User journeys

December 14, 2005, 11:55 am

One of the issues with dealing with functionality, especially when working on B2C web sites is that it does not always fit comfortably into the broader customer proposition. Functionality is only useful in the context of what a customer wants to do at a site and how they do it. Chances are customers won’t hit that functionality straight away, it will be but one component within their overall journey. For example a shopping cart is the final stage of the buying process. The customer has to firstly find a desired product to put in the cart. The cart’s value is only truly realised when the end to end process is considered – what use is great functionality if the path to reach it is broken? So by thinking about customer journeys, (scenarios by which different customer types will come to the web site and the paths they will take to accomplish their goals) we can ensure that functionality we write cards for has demonstrable value and contributes to a usable and compelling experience. And this helps better prioritisation.

During prioritisation exercises we shuffle the cards according to their business value. Rather than trying to find business value on individual cards, taking this end to end approach will helps us to better estimate the business value of what we are building. And it might make for surprising decisions.

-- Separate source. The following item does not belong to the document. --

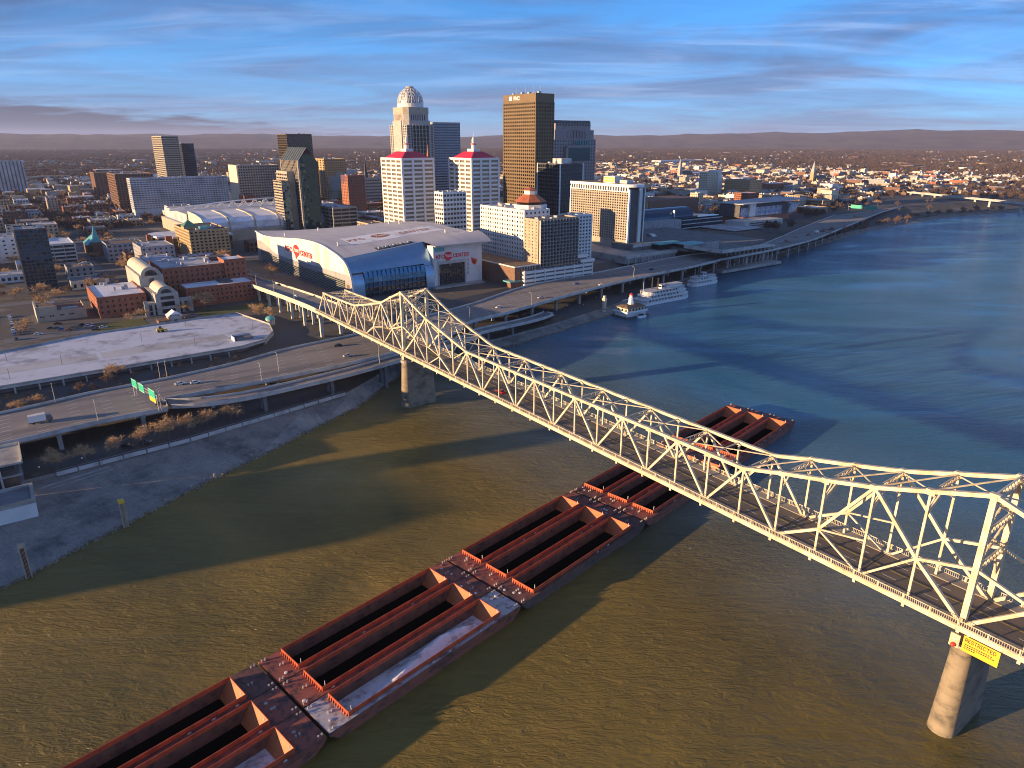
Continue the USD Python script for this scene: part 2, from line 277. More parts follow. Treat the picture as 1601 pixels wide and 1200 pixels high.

This is something that I tried at a recent financial services client. When we began scoping the work for the forthcoming releases we had a list of important sounding requirements that were to be migrated to their new platform. But how do you prioritise “set income flag” against “capture Debit card details”. Answer was you don’t. Each is part of a customer journey – “existing customer wants to view her accounts” and “new customer want to buy an ISA”. And like a stuck record I interrupted every conversation with “yeah but…. Customer journey” and soon our roadmap for the future was built around journeys. It was the journeys themselves that were prioritised rather than a random bunch of requirements. And what a sexy, customer-centric roadmap it was. Sadly it was later torpedoed by functional requirements that we had no control over and the journeys lost their strong flavour.